The grinding bear market already had shaken the faith of a generation of small investors who were steeped in the belief that the most reliable path to a comfortable lifestyle was through stock-heavy portfolios.

Many financial advisors acknowledge that their individual investor clients have been calling them in recent days, wondering if they should sell all or much of their remaining stock holdings rather than risk further losses.

The client fear factor "tells me we are near the level of panic," said David Kotok, head of money manager Cumberland Advisors. The Vineland, N.J., firm oversees nearly $1 billion for 1,300 wealthy individuals and families.

Yet after what is now a lost decade for stocks, some analysts say the market is showing increasing signs of bottoming, with the S&P 500 index down 52.5% from its all-time high reached in October 2007.

Others, however, worry that share prices could be poised for another heart-wrenching drop.

The Nasdaq composite index, dominated by technology companies, plunged 78% during the dot-com crash of 2000 to 2002.

"I don't want to sound like the grim reaper, but it's possible that one of these major averages could come down by that amount, which would be another 50% drop from here," said Kevin Marder of Marder Investment Advisors Corp. in Los Angeles.

"I'm not predicting that will happen, but it's certainly not out of the question."

One key issue, of course, is the deep recession, which has devastated corporate earnings, undermining share prices of many of the country's biggest and best-known companies.

So far, investors have appeared unimpressed by the Obama administration's $787-billion economic stimulus plan. What's more, some Wall Street pros say the administration has been slow to formulate a comprehensive plan for breathing life into the stricken banking sector.

Investors were disappointed two weeks ago, when a bank rescue speech by Treasury Secretary Timothy F. Geithner, billed as a major policy address, was light on details. On Monday, the broad market sank even as federal financial regulators pledged that the government was "standing firmly behind the banking system."

"The government lacks credibility at this point on the issue of the banks," said Nancy Bush, an analyst at NAB Research in Annandale, N.J. "It's that simple."

A major fear has been that the government would at least temporarily nationalize one or more major banks, wiping out shareholders in the process.

"People need to hear very clearly that there is no plan to nationalize the banks," said Robert W. Bissell, president of Wells Capital Management in Los Angeles. "Until people hear specifics and clarity, they're going to remain skeptical."

On Monday, Citigroup Inc., a Goliath of the banking sector, was reportedly negotiating to have the federal government further bolster its finances.
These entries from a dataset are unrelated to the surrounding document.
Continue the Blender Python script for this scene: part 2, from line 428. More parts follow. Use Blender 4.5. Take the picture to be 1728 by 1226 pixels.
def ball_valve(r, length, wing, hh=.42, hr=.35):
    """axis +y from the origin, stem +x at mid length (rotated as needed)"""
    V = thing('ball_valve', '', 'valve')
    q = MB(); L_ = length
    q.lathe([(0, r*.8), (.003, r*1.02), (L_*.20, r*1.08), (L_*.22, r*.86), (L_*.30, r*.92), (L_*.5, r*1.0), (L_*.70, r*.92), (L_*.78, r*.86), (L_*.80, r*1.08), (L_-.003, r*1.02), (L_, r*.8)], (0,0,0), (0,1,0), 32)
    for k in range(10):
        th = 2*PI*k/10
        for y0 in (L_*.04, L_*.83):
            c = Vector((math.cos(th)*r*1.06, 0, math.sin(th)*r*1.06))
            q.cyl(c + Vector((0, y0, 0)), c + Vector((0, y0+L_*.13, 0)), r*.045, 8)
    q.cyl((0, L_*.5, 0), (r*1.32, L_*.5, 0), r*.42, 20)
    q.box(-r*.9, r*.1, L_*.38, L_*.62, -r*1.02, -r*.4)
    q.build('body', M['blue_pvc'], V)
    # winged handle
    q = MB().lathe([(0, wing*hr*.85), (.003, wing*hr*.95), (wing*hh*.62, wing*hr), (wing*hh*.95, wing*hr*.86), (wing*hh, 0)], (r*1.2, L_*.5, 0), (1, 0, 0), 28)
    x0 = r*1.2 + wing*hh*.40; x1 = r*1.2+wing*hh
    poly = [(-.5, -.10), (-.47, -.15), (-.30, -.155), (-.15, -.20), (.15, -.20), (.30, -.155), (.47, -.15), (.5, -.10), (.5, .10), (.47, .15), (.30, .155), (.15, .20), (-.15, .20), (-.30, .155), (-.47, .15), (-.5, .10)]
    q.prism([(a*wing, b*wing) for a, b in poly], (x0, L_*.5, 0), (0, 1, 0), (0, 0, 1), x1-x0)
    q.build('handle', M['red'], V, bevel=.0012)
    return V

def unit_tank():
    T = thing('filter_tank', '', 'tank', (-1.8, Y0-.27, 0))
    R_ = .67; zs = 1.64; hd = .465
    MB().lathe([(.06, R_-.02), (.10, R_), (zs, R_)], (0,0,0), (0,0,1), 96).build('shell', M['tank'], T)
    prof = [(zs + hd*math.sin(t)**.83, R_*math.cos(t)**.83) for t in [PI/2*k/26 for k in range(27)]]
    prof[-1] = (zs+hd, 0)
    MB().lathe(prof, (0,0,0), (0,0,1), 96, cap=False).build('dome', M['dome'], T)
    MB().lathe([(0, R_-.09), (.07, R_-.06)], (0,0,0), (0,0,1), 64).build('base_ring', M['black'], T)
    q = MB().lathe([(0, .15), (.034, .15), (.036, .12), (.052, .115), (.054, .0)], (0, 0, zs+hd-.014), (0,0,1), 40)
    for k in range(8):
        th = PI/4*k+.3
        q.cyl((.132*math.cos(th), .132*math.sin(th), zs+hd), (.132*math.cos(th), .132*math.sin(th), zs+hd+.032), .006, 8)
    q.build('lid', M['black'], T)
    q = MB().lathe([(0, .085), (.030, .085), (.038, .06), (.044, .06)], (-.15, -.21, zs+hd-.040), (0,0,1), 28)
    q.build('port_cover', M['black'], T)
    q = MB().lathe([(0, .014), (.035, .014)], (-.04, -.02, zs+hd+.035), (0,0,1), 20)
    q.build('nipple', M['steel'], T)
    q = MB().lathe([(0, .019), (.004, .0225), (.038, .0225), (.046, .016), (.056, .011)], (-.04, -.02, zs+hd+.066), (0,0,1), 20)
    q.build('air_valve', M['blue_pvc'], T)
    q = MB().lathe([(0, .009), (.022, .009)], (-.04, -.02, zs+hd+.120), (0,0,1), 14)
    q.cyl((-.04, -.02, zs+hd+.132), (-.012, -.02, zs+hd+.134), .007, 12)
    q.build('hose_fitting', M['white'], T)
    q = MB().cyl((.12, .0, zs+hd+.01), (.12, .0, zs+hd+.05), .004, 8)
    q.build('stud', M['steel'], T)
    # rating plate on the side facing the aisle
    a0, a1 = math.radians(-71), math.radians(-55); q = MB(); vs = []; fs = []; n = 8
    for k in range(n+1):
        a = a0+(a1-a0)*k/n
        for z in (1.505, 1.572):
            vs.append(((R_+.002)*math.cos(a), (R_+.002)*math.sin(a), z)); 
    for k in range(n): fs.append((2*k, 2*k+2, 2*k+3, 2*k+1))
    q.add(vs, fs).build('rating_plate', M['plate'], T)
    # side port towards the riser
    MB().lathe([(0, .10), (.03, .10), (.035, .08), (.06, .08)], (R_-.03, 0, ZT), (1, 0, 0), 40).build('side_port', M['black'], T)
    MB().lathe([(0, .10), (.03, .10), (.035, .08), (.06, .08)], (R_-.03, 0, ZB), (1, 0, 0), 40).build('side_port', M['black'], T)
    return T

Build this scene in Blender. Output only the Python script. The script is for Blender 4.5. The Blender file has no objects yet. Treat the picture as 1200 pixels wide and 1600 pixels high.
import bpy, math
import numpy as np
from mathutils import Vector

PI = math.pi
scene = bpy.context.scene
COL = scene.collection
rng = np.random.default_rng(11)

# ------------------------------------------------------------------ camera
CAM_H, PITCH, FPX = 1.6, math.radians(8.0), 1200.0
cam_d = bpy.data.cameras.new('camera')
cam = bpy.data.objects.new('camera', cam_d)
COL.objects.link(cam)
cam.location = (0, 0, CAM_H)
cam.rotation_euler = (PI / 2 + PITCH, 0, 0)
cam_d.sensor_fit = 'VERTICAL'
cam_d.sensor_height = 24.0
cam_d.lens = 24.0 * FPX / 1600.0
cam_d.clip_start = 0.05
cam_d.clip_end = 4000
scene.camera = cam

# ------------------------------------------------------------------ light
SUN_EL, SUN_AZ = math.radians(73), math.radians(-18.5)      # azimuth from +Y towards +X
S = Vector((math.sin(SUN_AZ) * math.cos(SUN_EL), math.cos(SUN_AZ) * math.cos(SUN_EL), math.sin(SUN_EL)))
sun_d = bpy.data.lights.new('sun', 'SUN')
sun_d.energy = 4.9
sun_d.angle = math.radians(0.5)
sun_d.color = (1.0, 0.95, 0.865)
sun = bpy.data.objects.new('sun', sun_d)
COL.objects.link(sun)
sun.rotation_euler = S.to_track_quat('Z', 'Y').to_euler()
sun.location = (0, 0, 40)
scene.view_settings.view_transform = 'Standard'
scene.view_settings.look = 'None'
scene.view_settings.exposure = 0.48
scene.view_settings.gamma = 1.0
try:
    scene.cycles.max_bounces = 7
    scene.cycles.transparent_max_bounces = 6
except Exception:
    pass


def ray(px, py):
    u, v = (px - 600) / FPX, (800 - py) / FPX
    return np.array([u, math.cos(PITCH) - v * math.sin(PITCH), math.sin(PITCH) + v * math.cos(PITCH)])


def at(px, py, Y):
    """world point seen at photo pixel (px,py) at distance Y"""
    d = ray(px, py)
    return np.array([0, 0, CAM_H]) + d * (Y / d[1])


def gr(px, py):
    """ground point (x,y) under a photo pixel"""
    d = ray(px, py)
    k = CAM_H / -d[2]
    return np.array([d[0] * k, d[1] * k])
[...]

JPMorgan Chase & Co., one of the industry's healthiest institutions, unexpectedly slashed its quarterly dividend 87%.

But JPMorgan also issued an upbeat projection of its first-quarter financial results, and its shares rose in after-hours trading.

Near the end of the regular session, the market was hammered by rumors that insurer American International Group Inc. may report a stunning $60-billion quarterly loss that could force the government to boost the size of the $150-billion rescue package it already has extended to the company.